Formula E

Report: Will Mercedes return to Formula E in 2025 as a technical partner for Mahindra instead of ZF?

Tobias Wirtz

Tobias Wirtz

Mercedes could return to Formula E for the 2025 season. That's according to the well-connected colleagues at The Race. Instead of competing with its own team - as it did in the last three years of the Gen2 era - the German manufacturer could develop Mahindra's new powertrain as a technology partner of the Indian team and replace ZF.

Initial talks have already taken place between Mahindra and Mercedes AMG High Performance Powertrains (HPP), the report says. Mercedes-AMG HPP, based in Brixworth, UK, has been designing the Mercedes hybrid engines for Formula 1 for years and was also responsible for the development of the superior Formula E powertrains of the brand with the star, which won both world championship titles in 2021 and 2022 each.

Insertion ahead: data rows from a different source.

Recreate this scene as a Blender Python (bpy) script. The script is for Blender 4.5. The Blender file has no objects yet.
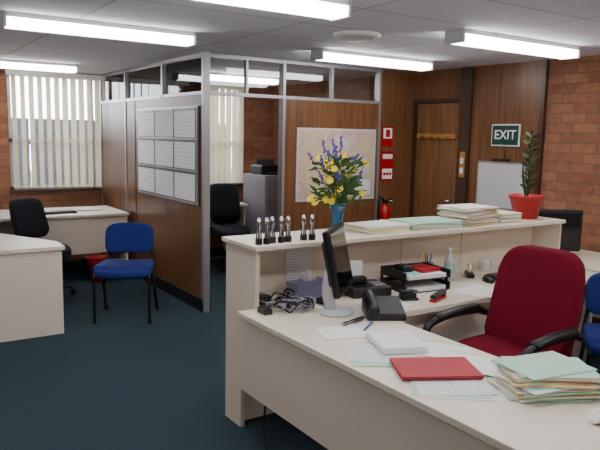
import bpy, bmesh, math, random
from mathutils import Vector, Matrix
random.seed(4)
scene=bpy.context.scene
COL=bpy.context.collection
# ---------------------------------------------------------------- materials
def lin(c):
    c=c/255.0
    return c/12.92 if c<=0.04045 else ((c+0.055)/1.055)**2.4
def C(r,g,b): return (lin(r),lin(g),lin(b),1)
def mat(name,col,rough=0.5,metal=0.0,emit=0,ecol=None,trans=0,spec=None,noise=0,nscale=20):
    m=bpy.data.materials.new(name); m.use_nodes=True
    nt=m.node_tree; b=nt.nodes["Principled BSDF"]
    b.inputs["Base Color"].default_value=col
    b.inputs["Roughness"].default_value=rough
    b.inputs["Metallic"].default_value=metal
    if spec is not None: b.inputs["Specular IOR Level"].default_value=spec
    if trans: b.inputs["Transmission Weight"].default_value=trans
    if emit:
        b.inputs["Emission Strength"].default_value=emit
        b.inputs["Emission Color"].default_value=ecol or col
    if noise:
        tc=nt.nodes.new("ShaderNodeTexCoord"); n=nt.nodes.new("ShaderNodeTexNoise"); n.inputs["Scale"].default_value=nscale
        n.inputs["Detail"].default_value=4
        r=nt.nodes.new("ShaderNodeMapRange"); r.inputs[3].default_value=1-noise; r.inputs[4].default_value=1+noise
        mx=nt.nodes.new("ShaderNodeMix"); mx.data_type='RGBA'; mx.blend_type='MULTIPLY'; mx.inputs[0].default_value=1
        mx.inputs[6].default_value=col
        nt.links.new(tc.outputs["Object"],n.inputs["Vector"]); nt.links.new(n.outputs[0],r.inputs[0])
        nt.links.new(r.outputs[0],mx.inputs[7]); nt.links.new(mx.outputs[2],b.inputs["Base Color"])
    return m
def axes_vec(nt,ax):
    tc=nt.nodes.new("ShaderNodeTexCoord"); sp=nt.nodes.new("ShaderNodeSeparateXYZ"); cb=nt.nodes.new("ShaderNodeCombineXYZ")
    nt.links.new(tc.outputs["Object"],sp.inputs[0])
    for i,a in enumerate(ax): nt.links.new(sp.outputs[a],cb.inputs[i])
    return cb.outputs[0]
def brick_mat(name,ax):
    m=bpy.data.materials.new(name); m.use_nodes=True; nt=m.node_tree; b=nt.nodes["Principled BSDF"]
    v=axes_vec(nt,ax); br=nt.nodes.new("ShaderNodeTexBrick")
    nt.links.new(v,br.inputs["Vector"])
    br.inputs["Scale"].default_value=1; br.inputs["Brick Width"].default_value=0.24; br.inputs["Row Height"].default_value=0.086
    br.inputs["Mortar Size"].default_value=0.006; br.inputs["Mortar Smooth"].default_value=0.3
    br.inputs["Color1"].default_value=C(164,112,82); br.inputs["Color2"].default_value=C(138,90,66); br.inputs["Mortar"].default_value=C(118,90,74)
    n=nt.nodes.new("ShaderNodeTexNoise"); n.inputs["Scale"].default_value=14; n.inputs["Detail"].default_value=6
    nt.links.new(v,n.inputs["Vector"])
    mx=nt.nodes.new("ShaderNodeMix"); mx.data_type='RGBA'; mx.blend_type='MULTIPLY'; mx.inputs[0].default_value=1
    r=nt.nodes.new("ShaderNodeMapRange"); r.inputs[3].default_value=0.55; r.inputs[4].default_value=1.35
    nt.links.new(n.outputs[0],r.inputs[0]); nt.links.new(br.outputs[0],mx.inputs[6]); nt.links.new(r.outputs[0],mx.inputs[7])
    nt.links.new(mx.outputs[2],b.inputs["Base Color"]); b.inputs["Roughness"].default_value=0.85
    bp=nt.nodes.new("ShaderNodeBump"); bp.inputs["Strength"].default_value=0.35; bp.inputs["Distance"].default_value=0.01; bp.invert=True
    nt.links.new(br.outputs["Fac"],bp.inputs["Height"]); nt.links.new(bp.outputs[0],b.inputs["Normal"])
    return m
def wood_mat(name,c1,c2,rough=0.35):
    m=bpy.data.materials.new(name); m.use_nodes=True; nt=m.node_tree; b=nt.nodes["Principled BSDF"]
    tc=nt.nodes.new("ShaderNodeTexCoord"); mp=nt.nodes.new("ShaderNodeMapping"); mp.inputs["Scale"].default_value=(14,14,0.9)
    nt.links.new(tc.outputs["Object"],mp.inputs[0])
    n=nt.nodes.new("ShaderNodeTexNoise"); n.inputs["Scale"].default_value=1.6; n.inputs["Detail"].default_value=8; n.inputs["Distortion"].default_value=0.6
    nt.links.new(mp.outputs[0],n.inputs["Vector"])
    cr=nt.nodes.new("ShaderNodeValToRGB"); cr.color_ramp.elements[0].position=0.3; cr.color_ramp.elements[1].position=0.72
    cr.color_ramp.elements[0].color=c1; cr.color_ramp.elements[1].color=c2
    nt.links.new(n.outputs[0],cr.inputs[0]); nt.links.new(cr.outputs[0],b.inputs["Base Color"])
    b.inputs["Roughness"].default_value=rough
    return m
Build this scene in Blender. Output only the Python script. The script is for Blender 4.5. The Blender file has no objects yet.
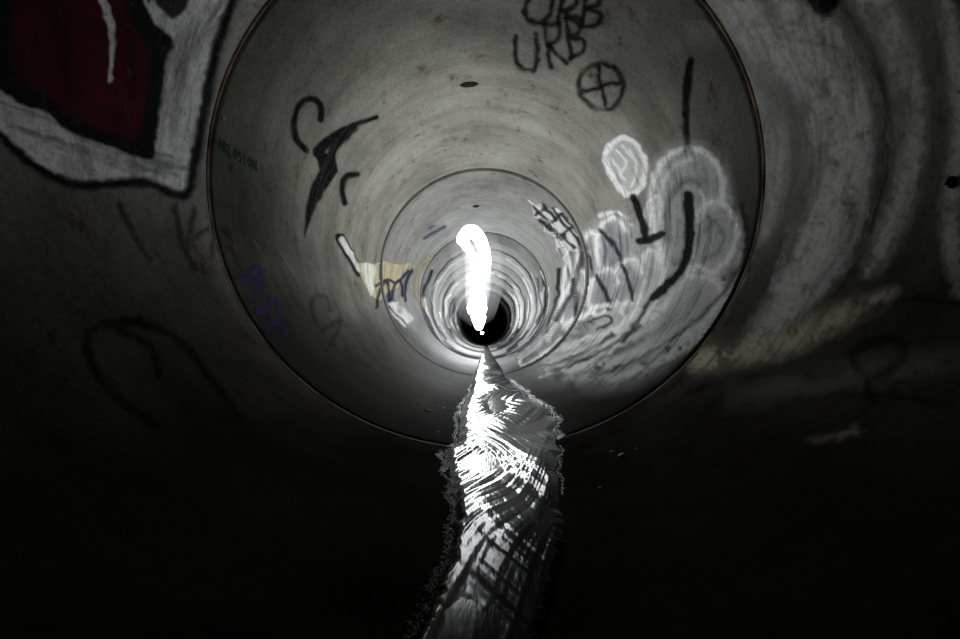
import bpy, math, random, bmesh
import numpy as np
from mathutils import Vector, noise, Euler
random.seed(4); rng=np.random.default_rng(7)
R=1.2; F=426.67; CH=0.48; L=3.1; D1=1.83
PITCH=14.5/F; YAW=4.0/F
sc=bpy.context.scene
sc.view_settings.view_transform='Standard'
# ---------------------------------------------------------------- camera
cam=bpy.data.cameras.new("camera"); camo=bpy.data.objects.new("camera",cam)
sc.collection.objects.link(camo); sc.camera=camo
cam.sensor_width=36; cam.lens=16; cam.clip_start=0.02; cam.clip_end=200
camo.location=(0,0,CH); camo.rotation_euler=(math.pi/2+PITCH,0,YAW)
M=np.array(camo.rotation_euler.to_matrix())
def rays(px,py):
    px=np.asarray(px,float); py=np.asarray(py,float)
    v=np.stack([(px-480)/F,(319.5-py)/F,-np.ones_like(px)],-1)
    return v@M.T
def hit(px,py,off=0.0):
    d=rays(px,py); rr=R-off
    a=d[...,0]**2+d[...,2]**2; b=2*d[...,2]*(CH-R); c=(CH-R)**2-rr*rr
    t=(-b+np.sqrt(b*b-4*a*c))/(2*a)
    p=d*t[...,None]; p[...,2]+=CH
    return p
def at_depth(px,py,dep):
    d=rays(px,py); t=dep/d[...,1]; p=d*np.asarray(t)[...,None]; p[...,2]+=CH
    return p
# ---------------------------------------------------------------- materials
def newmat(n):
    m=bpy.data.materials.new(n); m.use_nodes=True
    nt=m.node_tree; return m,nt,nt.nodes["Principled BSDF"]
def N(nt,t,**k):
    n=nt.nodes.new(t)
    for a,b in k.items(): setattr(n,a,b)
    return n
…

This would end the technical partnership between Mahindra and ZF after five years. A potential split had already been hinted at during the pre-season testing in Valencia: the ZF logo had been covered with red tape on the team clothing of the Mahindra employees. ZF has not yet responded to an enquiry from e-Formula.news about its future in Formula E. According to our information, Mahindra customer team ABT Cupra will nevertheless continue to drive with the logos of its long-standing partner from Friedrichshafen on the car for the time being.

If the deal goes ahead, Tony Ross is expected to play an important role in the collaboration between Mahindra and Mercedes-AMG HPP. The former Mercedes engineer, who worked for the Stuttgart-based company in Formula 1 and Formula E, has already been hired by Mahindra as a technical advisor. Talks are said to have come about through the former race engineer of Nico Rosberg and Valtteri Bottas and his connections.

Ross is one of the first key personnel changes in the engineering department under the leadership of CEO and team principal Frederic Bertrand. For example, the team's previous head of design, Lewis Butler, is to leave the team at the end of the year.

Bertrand: "We didn't have enough influence on the development"

"It's going to be a bit different," Bertrand announces, looking ahead to the second half of the Gen3 era. "One thing we realised is that we didn't have enough influence on the development. But also on the way we develop the car during the season."

"We will be less dependent on a global deal, but have more of a hardware supplier approach, so we are less dependent on one supplier," he describes. "We want to have more capability internally to improve and be able to react more quickly. We can rely more on not losing information between two or three different people dealing with one issue."

Generally, Bertrand said, he wants to try to simplify the work at Mahindra and make sure "we can do more with what we have." However, if a collaboration is already being sought for 2025, time is pressing: the first meeting with the FIA will take place as early as the beginning of March, at which each registered Formula E manufacturer - in this case Mahindra, not ZF or Mercedes - is to initially present its project.